The second group played similarly, but the two opponents weren't cycled out for new opponents after each round; rather, the opponents remained the same throughout all 50 rounds. This allowed the players in the second group to learn each other's tendencies, which informed how they played. The third group also didn't cycle any players in and out from round to round, but they had an entirely new option available to them that players in the other two groups didn't have: "punish." If a player elected to punish someone, it resulted in a minor reduction of points for the punisher and a major point reduction for the punishee(s).

The research team expected to see evidence that cooperation was a natural occurrence born of a yearning to avoid consequence and/or to earn points. It seemed likely that the most cooperation would be observed in the third group, too, because the prospect of punishment would make cooperation all the more requisite. The surprising results, though, showed that the level of cooperation (37 percent) was not improved by the introduction of punishment. The static group actually saw greater gains among players, and though there was less defection in the trial group (playing with punishment), some players swapped defection for punishment.

"While the implied message when punishing someone is 'I want you to be cooperative,' the immediate effect is more consistent with the message 'I want to hurt you,'" according to the published study in Proceedings of the National Academy of Sciences. Punishment, therefore, was found to be more demoralizing than anything else. Punished players lost considerable portions of their total payoff in very little time at all, and this sometimes led to the abandonment of strategy spurred by a loss of interest in the game. Punishment was also observed as assuaging any incentive to prioritize cooperation over competition.
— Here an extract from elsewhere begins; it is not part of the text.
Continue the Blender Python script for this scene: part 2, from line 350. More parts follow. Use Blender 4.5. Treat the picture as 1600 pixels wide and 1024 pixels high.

A study published this month in Nature Human Behavior, in fact, takes this a step further and suggests that punishment works in the desired way more often for those who are not being punished than it does for those who are. "When misfortune befalls another, humans may feel distress, leading to a motivation to escape," according to the Nature Human Behavior study conducted by scientists at the Max Planck Institute for Human Cognitive and Brain Sciences in Leipzig, Germany. "When such misfortune is perceived as justified, however, it may be experienced as rewarding and lead to motivation to witness the misfortune. We explored when in human[s] … such a motivation emerges and whether the motivation is shared by chimpanzees."

Comparing six-year-old children to chimps, the team found this to be a consistent observation. The data shows that punishment is perceived by the witness in a way that makes them feel as though they're already ahead, motivating them to capitalize on their good standing, yet it often robs the punished individual of the same motivation. This makes it difficult to determine how best to reshape behavior. A third study conducted by psychology professor Seth Pollak at the University of Wisconsin-Madison submits that adolescents and young adults make bad decisions because their ability to assess risk is impaired by experiencing stress early in life. The study found that the threat of punishment was highly unlikely to fix this problem.

"We would give [the 50 young-adult participants around age 20 in the study] clues as to outcomes," Pollak explained, "such as 'When you see this shape, you're at risk of losing $5.'" He scanned participants' brains while they engaged in the experimental activities. Participants who had already been established as those with less stressful childhood experiences heeded clues more often and gambled shrewdly, yet the opposite was the case of those who had experienced severe trauma in childhood. "It makes sense," according to Pollak. "If you didn't pay attention to the cues indicating that you're about to lose, you're more surprised and then upset when you do [lose]." This also speaks volumes about the ramifications of poverty as it relates to the inordinate difficulty of making the right choices to become successful later in life.